* _Task statement_:
Using the listing below, report all lines holding the word "Blender".

# START OF Dataset records

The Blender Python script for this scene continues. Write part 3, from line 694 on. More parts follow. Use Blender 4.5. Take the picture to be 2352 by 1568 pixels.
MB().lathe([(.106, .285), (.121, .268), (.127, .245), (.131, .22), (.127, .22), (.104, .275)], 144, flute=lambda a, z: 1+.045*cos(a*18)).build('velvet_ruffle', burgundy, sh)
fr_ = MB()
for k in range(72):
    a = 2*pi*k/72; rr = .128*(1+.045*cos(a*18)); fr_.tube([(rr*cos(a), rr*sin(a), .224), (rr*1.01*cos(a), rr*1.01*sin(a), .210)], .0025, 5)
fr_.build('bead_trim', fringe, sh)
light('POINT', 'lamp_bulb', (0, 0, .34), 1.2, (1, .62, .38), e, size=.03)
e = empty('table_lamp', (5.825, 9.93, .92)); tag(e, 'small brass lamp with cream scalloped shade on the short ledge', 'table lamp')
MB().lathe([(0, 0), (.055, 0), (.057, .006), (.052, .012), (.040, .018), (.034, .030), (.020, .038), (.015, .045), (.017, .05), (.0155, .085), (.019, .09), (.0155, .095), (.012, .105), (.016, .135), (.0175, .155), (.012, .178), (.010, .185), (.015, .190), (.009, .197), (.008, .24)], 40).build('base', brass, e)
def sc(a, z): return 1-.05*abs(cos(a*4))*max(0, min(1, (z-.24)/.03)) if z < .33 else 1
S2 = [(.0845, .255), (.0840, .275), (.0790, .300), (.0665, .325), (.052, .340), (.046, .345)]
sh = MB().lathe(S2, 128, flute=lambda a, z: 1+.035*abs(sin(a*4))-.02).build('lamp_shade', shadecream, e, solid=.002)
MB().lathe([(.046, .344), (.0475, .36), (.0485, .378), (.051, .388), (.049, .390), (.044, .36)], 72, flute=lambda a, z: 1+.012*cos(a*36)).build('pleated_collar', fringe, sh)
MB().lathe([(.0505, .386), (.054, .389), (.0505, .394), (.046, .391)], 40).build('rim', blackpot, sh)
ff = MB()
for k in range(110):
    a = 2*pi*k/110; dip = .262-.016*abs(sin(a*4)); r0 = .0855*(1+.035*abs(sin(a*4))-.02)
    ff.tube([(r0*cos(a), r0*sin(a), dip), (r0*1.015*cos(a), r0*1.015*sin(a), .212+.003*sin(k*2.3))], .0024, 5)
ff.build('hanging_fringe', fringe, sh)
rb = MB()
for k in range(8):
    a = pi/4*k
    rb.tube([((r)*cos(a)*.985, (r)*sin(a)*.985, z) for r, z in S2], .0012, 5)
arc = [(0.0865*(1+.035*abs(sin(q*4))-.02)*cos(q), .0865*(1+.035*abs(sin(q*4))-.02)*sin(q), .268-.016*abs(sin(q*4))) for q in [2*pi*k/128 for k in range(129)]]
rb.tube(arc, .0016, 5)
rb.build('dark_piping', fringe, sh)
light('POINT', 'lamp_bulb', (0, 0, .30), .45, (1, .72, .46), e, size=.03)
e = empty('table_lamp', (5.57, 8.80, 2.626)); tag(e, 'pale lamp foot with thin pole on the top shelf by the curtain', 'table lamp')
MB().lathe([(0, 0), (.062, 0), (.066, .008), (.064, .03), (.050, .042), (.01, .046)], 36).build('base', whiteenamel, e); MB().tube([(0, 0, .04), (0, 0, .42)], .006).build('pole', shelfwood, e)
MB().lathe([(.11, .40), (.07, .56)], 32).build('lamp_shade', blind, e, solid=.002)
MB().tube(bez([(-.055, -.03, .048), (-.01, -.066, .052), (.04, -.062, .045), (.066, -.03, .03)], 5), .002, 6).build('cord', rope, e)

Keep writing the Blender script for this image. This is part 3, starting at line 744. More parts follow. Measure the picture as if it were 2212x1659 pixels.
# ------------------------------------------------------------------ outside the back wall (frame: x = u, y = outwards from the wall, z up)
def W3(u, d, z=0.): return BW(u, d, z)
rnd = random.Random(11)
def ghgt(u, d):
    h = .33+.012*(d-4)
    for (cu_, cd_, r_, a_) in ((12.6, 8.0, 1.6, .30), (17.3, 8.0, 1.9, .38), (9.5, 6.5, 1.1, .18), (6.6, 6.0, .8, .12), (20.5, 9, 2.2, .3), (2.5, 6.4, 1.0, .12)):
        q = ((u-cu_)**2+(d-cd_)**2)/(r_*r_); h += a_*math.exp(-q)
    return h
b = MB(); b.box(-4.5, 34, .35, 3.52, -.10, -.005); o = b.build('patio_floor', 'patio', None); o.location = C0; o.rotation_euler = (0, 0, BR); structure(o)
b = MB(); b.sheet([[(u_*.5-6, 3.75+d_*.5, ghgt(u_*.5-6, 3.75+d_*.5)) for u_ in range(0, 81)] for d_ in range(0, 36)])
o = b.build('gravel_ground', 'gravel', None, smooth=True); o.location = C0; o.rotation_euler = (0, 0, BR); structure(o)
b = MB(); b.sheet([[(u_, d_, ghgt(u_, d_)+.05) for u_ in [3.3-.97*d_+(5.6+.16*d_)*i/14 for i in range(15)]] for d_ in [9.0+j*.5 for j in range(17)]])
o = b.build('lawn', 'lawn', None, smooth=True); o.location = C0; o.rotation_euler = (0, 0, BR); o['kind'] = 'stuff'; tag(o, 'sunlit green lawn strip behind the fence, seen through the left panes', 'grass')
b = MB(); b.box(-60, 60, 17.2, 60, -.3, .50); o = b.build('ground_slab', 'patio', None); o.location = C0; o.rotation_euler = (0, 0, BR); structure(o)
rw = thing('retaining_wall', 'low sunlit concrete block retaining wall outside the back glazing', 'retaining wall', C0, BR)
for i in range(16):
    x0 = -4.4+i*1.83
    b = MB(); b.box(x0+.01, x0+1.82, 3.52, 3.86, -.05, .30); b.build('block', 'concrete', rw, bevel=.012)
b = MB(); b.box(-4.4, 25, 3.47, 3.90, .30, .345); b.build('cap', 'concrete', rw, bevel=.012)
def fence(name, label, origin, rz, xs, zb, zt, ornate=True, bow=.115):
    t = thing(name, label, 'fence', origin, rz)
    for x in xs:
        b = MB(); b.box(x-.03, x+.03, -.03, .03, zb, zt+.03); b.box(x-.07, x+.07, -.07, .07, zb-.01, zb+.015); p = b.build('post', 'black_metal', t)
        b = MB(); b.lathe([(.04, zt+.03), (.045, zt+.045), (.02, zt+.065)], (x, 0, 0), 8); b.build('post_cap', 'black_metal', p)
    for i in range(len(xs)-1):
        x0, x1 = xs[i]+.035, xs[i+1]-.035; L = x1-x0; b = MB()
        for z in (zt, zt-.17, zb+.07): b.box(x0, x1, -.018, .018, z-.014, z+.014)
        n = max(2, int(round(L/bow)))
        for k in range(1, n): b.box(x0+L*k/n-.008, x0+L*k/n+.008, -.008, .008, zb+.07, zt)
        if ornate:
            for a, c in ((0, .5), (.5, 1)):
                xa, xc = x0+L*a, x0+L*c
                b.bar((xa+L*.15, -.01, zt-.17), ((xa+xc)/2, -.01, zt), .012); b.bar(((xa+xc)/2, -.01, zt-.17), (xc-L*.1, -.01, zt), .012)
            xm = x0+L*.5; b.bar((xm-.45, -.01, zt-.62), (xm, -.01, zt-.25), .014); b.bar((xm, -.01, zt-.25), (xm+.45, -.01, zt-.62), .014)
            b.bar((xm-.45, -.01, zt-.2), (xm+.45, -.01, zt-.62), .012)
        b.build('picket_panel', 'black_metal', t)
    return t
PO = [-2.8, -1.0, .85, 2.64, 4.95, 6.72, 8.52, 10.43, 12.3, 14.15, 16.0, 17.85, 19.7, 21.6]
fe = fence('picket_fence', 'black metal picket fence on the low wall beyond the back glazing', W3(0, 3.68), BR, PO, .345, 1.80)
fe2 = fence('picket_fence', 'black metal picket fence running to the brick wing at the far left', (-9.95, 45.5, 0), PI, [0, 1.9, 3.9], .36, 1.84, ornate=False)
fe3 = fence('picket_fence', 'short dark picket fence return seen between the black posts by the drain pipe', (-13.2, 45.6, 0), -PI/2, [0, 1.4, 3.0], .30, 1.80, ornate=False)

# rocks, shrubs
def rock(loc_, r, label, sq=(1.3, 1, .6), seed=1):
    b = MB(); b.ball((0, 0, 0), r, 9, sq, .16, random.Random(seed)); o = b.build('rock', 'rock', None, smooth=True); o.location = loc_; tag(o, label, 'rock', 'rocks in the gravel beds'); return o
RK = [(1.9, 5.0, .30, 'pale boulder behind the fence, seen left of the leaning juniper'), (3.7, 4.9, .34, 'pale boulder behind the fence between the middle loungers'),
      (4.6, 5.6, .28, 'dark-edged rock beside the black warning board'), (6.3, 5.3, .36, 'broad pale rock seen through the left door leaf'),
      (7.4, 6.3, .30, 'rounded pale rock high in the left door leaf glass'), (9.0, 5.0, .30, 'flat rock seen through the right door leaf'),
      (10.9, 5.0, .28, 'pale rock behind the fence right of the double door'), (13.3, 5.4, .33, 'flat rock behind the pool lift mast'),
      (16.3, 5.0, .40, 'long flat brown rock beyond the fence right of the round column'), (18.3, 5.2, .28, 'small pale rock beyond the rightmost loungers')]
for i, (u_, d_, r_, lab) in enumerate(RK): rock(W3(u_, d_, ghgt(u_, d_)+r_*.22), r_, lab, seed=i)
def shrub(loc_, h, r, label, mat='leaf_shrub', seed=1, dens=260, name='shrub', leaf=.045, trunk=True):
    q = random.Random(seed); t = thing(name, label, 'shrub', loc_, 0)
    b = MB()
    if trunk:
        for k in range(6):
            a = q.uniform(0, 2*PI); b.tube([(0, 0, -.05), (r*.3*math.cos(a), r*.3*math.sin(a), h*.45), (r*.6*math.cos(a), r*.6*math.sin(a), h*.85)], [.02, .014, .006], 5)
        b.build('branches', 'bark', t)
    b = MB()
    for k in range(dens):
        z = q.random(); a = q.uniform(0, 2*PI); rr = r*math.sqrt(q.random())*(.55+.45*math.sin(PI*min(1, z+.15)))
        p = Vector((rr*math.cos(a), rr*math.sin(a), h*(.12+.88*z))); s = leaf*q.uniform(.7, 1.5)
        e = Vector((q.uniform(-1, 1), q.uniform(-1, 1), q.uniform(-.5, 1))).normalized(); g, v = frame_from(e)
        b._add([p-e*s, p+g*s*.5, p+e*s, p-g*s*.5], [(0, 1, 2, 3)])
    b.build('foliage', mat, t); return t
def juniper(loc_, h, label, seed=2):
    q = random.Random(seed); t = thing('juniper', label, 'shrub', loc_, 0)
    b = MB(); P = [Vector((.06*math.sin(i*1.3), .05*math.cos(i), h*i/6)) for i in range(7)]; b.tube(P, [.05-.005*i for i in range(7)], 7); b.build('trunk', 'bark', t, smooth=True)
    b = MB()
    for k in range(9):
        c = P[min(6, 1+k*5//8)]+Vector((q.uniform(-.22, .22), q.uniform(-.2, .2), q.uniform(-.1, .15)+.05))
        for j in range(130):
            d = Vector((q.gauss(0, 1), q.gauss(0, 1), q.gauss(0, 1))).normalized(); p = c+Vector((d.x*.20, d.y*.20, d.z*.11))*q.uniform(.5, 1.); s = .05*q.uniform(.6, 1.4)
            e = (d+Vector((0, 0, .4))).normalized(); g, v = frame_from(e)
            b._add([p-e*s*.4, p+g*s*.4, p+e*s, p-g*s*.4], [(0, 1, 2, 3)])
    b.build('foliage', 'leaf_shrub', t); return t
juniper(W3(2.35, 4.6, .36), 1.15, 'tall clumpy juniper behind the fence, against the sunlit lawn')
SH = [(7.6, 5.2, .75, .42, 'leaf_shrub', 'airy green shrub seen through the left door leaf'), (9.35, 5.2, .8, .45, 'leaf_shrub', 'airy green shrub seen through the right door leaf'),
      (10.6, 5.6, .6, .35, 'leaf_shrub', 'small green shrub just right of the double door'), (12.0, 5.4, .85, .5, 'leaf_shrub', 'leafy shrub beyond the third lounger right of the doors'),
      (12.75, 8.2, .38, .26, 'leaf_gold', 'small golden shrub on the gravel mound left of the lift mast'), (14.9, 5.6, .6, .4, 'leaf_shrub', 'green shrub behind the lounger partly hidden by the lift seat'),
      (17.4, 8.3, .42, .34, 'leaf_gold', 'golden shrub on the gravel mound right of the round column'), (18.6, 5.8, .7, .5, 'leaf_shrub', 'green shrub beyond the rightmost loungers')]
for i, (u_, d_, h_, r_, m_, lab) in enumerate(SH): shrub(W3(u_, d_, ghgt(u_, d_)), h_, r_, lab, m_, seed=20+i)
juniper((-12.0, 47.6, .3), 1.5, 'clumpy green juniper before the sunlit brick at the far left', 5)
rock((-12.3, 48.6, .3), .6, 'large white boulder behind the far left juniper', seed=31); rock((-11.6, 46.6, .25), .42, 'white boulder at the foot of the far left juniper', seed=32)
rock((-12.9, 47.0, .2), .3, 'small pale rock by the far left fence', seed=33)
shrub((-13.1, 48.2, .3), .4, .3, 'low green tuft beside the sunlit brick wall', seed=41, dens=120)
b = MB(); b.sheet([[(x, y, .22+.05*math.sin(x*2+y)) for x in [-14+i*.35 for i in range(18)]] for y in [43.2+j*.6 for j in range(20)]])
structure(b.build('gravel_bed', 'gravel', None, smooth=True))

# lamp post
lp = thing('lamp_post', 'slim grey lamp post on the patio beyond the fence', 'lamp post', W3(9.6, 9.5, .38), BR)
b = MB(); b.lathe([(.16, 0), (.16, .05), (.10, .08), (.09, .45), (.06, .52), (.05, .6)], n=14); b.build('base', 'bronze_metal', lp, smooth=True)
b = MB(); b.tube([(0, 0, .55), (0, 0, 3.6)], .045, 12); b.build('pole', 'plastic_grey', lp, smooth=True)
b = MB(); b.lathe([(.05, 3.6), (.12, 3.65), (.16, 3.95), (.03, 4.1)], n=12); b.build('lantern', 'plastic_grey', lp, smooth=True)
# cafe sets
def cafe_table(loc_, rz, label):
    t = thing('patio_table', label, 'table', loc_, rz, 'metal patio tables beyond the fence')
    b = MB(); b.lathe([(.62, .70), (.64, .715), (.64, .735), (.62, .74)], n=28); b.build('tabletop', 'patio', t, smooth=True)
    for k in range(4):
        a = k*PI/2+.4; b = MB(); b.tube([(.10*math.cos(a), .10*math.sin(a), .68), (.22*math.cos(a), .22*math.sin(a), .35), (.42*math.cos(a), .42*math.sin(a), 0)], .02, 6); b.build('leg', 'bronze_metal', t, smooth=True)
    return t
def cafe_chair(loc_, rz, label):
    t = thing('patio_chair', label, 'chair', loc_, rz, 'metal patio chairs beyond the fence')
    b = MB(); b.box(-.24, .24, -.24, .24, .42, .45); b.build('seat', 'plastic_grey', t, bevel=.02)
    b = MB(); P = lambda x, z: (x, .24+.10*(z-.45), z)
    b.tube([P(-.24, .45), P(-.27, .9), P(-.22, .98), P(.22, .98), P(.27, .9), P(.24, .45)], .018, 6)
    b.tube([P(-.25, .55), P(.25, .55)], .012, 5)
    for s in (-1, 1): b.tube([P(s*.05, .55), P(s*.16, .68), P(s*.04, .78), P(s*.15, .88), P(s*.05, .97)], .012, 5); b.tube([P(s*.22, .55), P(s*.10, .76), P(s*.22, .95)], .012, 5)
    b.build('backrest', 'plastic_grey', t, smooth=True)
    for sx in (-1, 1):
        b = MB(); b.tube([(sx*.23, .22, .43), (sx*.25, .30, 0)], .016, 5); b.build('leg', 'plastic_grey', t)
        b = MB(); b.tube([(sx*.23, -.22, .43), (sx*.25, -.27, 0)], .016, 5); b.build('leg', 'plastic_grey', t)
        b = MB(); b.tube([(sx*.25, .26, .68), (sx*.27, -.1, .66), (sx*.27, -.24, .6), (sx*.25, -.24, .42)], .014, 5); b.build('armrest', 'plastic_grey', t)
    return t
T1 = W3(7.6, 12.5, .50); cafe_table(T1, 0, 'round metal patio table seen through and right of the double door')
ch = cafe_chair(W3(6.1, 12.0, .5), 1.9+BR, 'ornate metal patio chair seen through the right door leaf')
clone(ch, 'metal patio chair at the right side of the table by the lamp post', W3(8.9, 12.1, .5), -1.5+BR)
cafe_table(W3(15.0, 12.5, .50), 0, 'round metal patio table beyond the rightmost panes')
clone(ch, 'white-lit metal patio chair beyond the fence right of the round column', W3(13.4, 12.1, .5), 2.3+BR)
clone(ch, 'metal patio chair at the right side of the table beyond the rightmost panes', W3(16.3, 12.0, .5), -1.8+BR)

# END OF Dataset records

* _Finished answer_:
The Blender Python script for this scene continues. Write part 3, from line 694 on. More parts follow. Use Blender 4.5. Take the picture to be 2352 by 1568 pixels.
Keep writing the Blender script for this image. This is part 3, starting at line 744. More parts follow. Measure the picture as if it were 2212x1659 pixels.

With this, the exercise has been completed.